Shirtless Men at Russian Award Show Spark 'Gay Propaganda' Investigation

Rappers Spark Investigation at Russian Music Awards Show

Russia has strict, anti-gay morality laws, and a recent stunt from Dava and Filipp Kirkorov might have violated them. 

Russian rappers Dava and Filipp Kirkorov caused quite a stir at the Muz-TV Awards show recently when they arrived with an entourage of shirtless hunky men in what looked very much like a wedding ceremony, and now state authorities are investigating to see if the event violated the country's strict anti-gay morality laws. According to a report in the Russian-language RIA Novosti, the Roskomnadzor (short for the Federal Service for Supervision of Communications, Information, Technology and Mass Media) has launched an investigation into both the event and the television station that broadcast it.

"Roskomnadzor will analyze the recordings of the Muz-TV channel broadcasting the award for violations of the current legislation of the Russian Federation, including in the field of protecting children from information harmful to their health and development," the agency told RIA Novosti in a statement. "In case of violations, Roskomnadzor will take appropriate response measures."

Dava and Kirkorov arrived at the event in a classic white convertible, dressed in matching white and black tuxedos.
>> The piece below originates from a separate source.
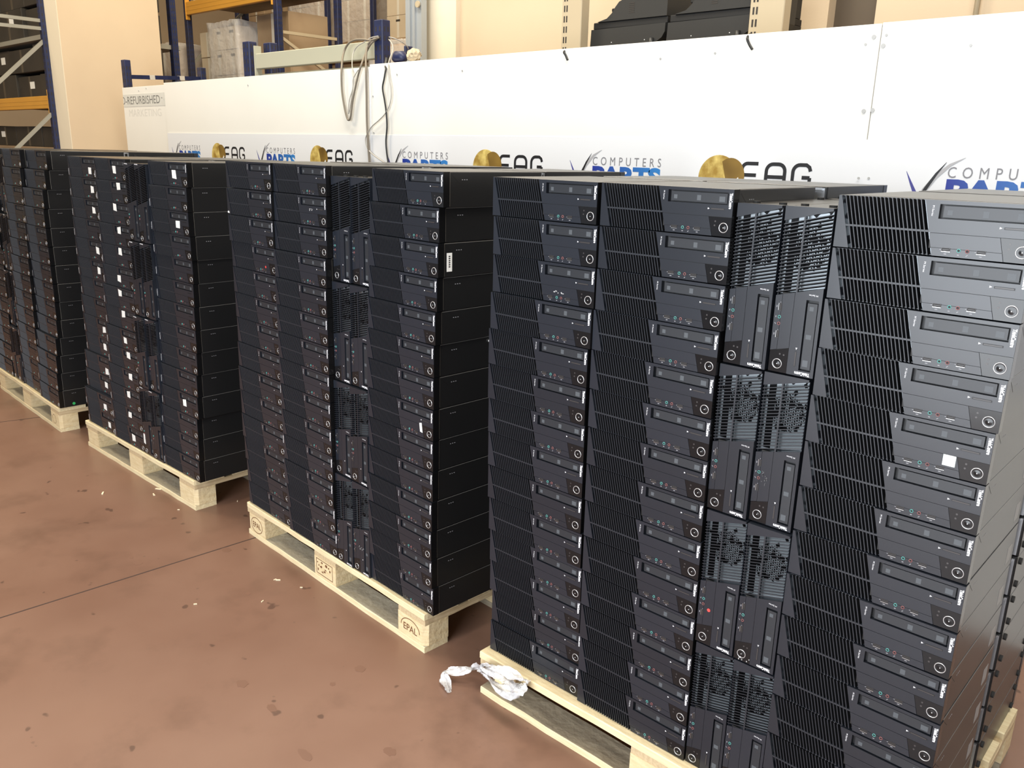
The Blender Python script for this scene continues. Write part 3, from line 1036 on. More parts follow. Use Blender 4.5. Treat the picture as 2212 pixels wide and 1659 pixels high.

They were surrounded by a gaggle of topless men, each carrying a single red rose, while the hood of the car was covered with two large floral bouquets. The spectacle was seen by many as representative of a wedding between two men, something that is strictly outlawed in the country.

The pair were not the only ones to cause controversy at the awards ceremony. Russian TikTok influencer Danya Milokhin arrived wearing a half-dress, half-tuxedo.

While their behavior might seem tame by American standards, the artists and show could be subject to serious legal action in Russia. President Vladimir Putin formally enacted a series of anti-LGBTQ+ amendments banning marriage equality and transgender adoptions, and centering "a belief in God" as a core value of the country. A national referendum on Putin's package of homophobic laws and amendments passed with over 77 percent support from voters last year.

The country also has a law banning what is termed as "gay propaganda," and is meant to shield children from being exposed to LGBTQ+ issues and information. Last year teachers in St. Petersburg were encouraged to search the social media profiles of their students (grades 5 through 11) to determine if there was any LGBTQ+ symbols or content.

Kirkorov, who is married and has a child, is no stranger to controversy, having cultivated a bad boy misogynistic image as part of his brand over the years. In 2004 he was found guilty of charges relating to telling a female reporter he was "tired of her pink blouse, her tits, and her microphone" before his bodyguards allegedly removed her from the press conference and stole her tape recorder.

If found guilty of promoting LGBTQ+ relations to children, individuals can be fined up to 200,000 rubles ($2,768 USD). Organizations can be fined up to 1 million rubles ($13840) along with being banned from operation for up to 90 days.